DATASET ROWS:
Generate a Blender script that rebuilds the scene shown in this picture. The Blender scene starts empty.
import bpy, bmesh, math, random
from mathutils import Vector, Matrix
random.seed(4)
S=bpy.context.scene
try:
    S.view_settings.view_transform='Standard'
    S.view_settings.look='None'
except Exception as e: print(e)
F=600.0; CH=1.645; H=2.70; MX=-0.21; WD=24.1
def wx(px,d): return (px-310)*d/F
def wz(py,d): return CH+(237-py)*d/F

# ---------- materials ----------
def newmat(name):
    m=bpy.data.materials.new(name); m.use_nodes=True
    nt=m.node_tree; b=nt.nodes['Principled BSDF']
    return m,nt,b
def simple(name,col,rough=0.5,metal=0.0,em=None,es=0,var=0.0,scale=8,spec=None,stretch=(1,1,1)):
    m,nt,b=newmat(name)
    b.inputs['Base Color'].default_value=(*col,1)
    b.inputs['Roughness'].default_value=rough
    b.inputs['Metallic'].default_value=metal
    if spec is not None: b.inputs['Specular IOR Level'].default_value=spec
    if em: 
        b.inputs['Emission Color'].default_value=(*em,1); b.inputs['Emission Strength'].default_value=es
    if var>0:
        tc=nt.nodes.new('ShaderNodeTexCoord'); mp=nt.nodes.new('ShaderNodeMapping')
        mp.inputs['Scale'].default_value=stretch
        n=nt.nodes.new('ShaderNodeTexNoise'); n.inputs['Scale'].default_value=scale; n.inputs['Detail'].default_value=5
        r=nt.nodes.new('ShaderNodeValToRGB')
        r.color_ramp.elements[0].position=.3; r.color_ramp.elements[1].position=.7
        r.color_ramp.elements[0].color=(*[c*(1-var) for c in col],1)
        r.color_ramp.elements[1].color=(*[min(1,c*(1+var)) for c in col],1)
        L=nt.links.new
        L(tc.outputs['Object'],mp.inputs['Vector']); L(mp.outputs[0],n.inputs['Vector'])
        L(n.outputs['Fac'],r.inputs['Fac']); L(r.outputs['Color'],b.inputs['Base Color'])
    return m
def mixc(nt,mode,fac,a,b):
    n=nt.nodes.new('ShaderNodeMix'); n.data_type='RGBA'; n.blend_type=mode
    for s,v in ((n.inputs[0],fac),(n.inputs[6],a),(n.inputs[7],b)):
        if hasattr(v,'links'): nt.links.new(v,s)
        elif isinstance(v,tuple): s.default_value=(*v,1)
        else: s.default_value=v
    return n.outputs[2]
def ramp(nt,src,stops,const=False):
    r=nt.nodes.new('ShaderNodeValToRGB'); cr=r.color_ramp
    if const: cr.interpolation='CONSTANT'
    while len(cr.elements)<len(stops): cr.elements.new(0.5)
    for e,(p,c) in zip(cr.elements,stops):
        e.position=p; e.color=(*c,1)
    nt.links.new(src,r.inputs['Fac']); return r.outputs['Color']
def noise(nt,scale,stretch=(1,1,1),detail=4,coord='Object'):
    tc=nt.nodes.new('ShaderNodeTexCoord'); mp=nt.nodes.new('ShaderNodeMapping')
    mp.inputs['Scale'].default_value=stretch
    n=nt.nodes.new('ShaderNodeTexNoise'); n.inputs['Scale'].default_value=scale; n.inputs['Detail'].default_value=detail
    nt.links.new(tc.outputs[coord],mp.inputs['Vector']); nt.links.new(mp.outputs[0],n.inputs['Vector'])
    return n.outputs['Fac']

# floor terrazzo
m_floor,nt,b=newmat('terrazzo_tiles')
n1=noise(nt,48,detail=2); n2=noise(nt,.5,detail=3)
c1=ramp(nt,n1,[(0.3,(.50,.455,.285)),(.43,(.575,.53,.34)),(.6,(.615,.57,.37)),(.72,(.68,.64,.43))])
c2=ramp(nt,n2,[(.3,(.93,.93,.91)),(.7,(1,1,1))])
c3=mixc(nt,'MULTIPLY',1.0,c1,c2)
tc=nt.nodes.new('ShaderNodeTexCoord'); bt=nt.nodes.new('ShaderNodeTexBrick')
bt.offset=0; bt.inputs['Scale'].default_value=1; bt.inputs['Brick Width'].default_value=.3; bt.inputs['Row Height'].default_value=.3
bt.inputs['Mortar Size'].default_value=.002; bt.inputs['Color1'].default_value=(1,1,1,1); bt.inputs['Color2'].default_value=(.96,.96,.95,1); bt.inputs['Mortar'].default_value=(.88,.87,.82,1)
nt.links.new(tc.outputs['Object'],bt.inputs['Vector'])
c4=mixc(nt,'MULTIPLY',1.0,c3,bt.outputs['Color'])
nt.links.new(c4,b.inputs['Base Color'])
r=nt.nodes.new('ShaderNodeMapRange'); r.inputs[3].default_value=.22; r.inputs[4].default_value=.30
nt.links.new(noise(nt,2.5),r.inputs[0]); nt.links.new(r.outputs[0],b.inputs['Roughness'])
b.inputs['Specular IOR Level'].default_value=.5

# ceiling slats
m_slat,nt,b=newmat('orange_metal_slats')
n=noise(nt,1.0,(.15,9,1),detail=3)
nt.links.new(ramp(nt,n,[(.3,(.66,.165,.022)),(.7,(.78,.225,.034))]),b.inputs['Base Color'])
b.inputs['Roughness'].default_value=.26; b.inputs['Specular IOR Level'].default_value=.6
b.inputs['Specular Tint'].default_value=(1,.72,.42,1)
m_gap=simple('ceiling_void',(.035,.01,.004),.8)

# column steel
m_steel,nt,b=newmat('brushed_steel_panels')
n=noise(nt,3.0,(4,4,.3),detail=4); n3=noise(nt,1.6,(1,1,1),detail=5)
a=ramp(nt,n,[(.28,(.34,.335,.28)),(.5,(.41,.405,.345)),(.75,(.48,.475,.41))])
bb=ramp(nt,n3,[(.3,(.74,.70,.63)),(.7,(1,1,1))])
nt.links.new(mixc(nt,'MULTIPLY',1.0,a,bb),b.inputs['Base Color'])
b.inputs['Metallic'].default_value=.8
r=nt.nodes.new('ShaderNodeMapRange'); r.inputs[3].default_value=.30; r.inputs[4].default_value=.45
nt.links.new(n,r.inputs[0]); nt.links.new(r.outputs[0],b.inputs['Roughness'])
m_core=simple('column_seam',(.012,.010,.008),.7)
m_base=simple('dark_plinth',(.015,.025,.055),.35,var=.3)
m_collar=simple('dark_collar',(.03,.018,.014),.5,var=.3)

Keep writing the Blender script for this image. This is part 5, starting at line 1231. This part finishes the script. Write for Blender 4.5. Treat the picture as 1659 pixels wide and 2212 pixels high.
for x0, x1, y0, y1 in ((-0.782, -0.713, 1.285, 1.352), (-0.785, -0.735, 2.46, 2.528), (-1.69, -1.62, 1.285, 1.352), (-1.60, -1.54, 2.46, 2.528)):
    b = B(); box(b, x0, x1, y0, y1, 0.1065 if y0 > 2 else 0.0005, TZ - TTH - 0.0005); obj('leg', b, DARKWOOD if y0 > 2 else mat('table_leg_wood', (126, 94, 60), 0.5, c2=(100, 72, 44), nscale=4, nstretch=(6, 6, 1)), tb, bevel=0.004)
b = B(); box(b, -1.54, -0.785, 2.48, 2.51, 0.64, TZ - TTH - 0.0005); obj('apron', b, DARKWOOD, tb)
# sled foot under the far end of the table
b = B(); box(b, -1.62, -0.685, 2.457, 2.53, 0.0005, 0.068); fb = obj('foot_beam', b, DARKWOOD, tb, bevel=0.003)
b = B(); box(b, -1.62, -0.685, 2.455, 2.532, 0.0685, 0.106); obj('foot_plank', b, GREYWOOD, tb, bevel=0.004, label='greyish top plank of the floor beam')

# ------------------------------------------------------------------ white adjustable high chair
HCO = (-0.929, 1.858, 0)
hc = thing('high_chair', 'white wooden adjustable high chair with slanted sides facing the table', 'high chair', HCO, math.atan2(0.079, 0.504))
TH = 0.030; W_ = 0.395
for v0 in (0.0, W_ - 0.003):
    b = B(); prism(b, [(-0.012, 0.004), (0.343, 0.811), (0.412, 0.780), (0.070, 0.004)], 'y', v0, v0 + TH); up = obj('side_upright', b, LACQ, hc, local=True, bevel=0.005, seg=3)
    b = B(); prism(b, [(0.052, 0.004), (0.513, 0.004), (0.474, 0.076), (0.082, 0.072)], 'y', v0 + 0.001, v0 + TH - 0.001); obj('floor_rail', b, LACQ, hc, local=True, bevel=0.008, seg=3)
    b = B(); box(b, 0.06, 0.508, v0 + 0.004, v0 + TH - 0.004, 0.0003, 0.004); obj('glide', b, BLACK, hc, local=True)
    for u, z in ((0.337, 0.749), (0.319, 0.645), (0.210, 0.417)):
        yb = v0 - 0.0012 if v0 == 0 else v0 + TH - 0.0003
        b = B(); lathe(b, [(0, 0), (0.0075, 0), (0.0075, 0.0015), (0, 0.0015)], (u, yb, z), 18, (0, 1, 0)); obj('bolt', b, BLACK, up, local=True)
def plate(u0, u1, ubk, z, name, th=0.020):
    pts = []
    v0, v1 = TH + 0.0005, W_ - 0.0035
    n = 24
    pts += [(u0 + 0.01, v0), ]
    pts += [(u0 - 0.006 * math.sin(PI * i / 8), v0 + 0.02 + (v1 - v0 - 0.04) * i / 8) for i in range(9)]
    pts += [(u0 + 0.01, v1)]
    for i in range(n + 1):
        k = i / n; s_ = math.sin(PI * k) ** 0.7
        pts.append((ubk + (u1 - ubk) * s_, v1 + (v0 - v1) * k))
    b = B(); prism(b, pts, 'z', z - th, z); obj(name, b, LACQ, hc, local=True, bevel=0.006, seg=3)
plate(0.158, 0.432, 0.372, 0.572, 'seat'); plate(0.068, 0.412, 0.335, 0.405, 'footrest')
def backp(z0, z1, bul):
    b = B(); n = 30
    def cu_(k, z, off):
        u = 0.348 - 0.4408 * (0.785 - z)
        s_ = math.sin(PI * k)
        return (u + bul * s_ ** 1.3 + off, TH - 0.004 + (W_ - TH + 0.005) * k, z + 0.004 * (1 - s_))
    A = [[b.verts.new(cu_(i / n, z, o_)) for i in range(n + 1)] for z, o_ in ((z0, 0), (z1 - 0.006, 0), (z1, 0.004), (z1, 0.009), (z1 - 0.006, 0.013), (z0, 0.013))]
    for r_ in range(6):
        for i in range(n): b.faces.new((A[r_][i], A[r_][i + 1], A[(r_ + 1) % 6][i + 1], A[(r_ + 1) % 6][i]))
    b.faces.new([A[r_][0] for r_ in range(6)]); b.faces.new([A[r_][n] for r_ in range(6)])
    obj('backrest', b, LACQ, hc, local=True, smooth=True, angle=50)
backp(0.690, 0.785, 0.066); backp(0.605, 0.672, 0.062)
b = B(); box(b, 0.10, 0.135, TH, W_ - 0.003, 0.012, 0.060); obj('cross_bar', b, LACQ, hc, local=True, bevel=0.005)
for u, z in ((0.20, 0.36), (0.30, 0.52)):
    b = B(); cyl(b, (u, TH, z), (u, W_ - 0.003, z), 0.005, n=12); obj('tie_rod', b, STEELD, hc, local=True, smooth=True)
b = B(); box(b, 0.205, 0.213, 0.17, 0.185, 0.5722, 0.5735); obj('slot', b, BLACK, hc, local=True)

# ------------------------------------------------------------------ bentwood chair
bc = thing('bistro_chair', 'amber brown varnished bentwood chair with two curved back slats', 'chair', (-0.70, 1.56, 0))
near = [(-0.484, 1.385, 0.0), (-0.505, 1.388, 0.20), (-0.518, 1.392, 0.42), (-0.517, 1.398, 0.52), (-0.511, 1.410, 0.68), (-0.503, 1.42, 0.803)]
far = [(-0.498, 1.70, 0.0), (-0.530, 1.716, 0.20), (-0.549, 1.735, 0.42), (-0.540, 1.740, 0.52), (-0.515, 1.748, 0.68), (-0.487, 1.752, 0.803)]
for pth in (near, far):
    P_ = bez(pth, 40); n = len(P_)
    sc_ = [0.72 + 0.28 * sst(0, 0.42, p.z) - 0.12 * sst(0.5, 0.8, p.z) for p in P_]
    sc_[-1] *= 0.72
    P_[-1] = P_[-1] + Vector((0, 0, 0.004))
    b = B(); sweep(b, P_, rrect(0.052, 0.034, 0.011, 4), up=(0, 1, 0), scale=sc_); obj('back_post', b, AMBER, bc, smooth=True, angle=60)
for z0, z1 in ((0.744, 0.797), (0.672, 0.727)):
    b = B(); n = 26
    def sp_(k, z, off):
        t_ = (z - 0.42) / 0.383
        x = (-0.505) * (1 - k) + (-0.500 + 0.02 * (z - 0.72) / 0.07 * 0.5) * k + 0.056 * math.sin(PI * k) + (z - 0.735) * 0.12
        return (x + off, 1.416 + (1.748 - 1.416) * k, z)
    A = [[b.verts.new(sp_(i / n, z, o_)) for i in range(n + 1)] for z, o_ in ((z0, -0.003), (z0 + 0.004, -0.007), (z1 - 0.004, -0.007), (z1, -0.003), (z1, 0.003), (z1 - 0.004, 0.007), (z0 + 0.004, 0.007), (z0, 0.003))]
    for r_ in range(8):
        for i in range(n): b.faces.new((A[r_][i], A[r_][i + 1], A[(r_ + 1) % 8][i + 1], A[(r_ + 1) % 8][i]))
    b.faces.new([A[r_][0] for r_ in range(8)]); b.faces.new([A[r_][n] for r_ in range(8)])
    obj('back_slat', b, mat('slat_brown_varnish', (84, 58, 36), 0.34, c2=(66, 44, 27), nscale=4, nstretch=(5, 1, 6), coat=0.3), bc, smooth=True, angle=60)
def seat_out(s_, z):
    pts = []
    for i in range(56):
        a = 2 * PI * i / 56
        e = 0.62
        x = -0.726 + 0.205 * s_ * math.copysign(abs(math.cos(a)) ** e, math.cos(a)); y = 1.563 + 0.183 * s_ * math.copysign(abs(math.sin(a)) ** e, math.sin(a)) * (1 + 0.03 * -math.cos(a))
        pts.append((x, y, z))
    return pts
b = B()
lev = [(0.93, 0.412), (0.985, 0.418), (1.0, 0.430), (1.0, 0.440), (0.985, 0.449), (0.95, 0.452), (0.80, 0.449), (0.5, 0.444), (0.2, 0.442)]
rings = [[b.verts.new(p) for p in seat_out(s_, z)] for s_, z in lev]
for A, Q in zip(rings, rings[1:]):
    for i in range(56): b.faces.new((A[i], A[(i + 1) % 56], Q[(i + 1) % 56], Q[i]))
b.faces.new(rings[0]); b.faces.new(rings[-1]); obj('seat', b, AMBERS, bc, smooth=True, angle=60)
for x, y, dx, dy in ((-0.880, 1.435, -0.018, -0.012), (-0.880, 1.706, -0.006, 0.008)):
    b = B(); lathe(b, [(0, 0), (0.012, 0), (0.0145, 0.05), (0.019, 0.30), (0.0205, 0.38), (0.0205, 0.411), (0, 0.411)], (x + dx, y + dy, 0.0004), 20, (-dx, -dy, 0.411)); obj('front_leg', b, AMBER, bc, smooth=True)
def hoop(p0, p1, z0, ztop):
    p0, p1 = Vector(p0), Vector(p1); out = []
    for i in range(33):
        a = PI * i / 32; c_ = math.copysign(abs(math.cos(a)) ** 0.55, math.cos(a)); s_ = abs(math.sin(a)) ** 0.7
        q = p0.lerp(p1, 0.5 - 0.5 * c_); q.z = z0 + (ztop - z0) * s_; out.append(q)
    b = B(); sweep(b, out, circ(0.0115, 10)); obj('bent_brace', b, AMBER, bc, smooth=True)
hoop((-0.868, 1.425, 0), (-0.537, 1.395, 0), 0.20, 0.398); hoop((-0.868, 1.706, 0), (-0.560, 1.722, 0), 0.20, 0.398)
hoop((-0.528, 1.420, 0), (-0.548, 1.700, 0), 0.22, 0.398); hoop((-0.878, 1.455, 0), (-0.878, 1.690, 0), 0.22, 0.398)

EXERCISE INSTRUCTIONS:
Return only the lines from the beginning of the material up to and including the line with "def wz(py,d): return CH+(237-py)*d/F", exactly as written.

WORKED SOLUTION:
Generate a Blender script that rebuilds the scene shown in this picture. The Blender scene starts empty.
import bpy, bmesh, math, random
from mathutils import Vector, Matrix
random.seed(4)
S=bpy.context.scene
try:
    S.view_settings.view_transform='Standard'
    S.view_settings.look='None'
except Exception as e: print(e)
F=600.0; CH=1.645; H=2.70; MX=-0.21; WD=24.1
def wx(px,d): return (px-310)*d/F
def wz(py,d): return CH+(237-py)*d/F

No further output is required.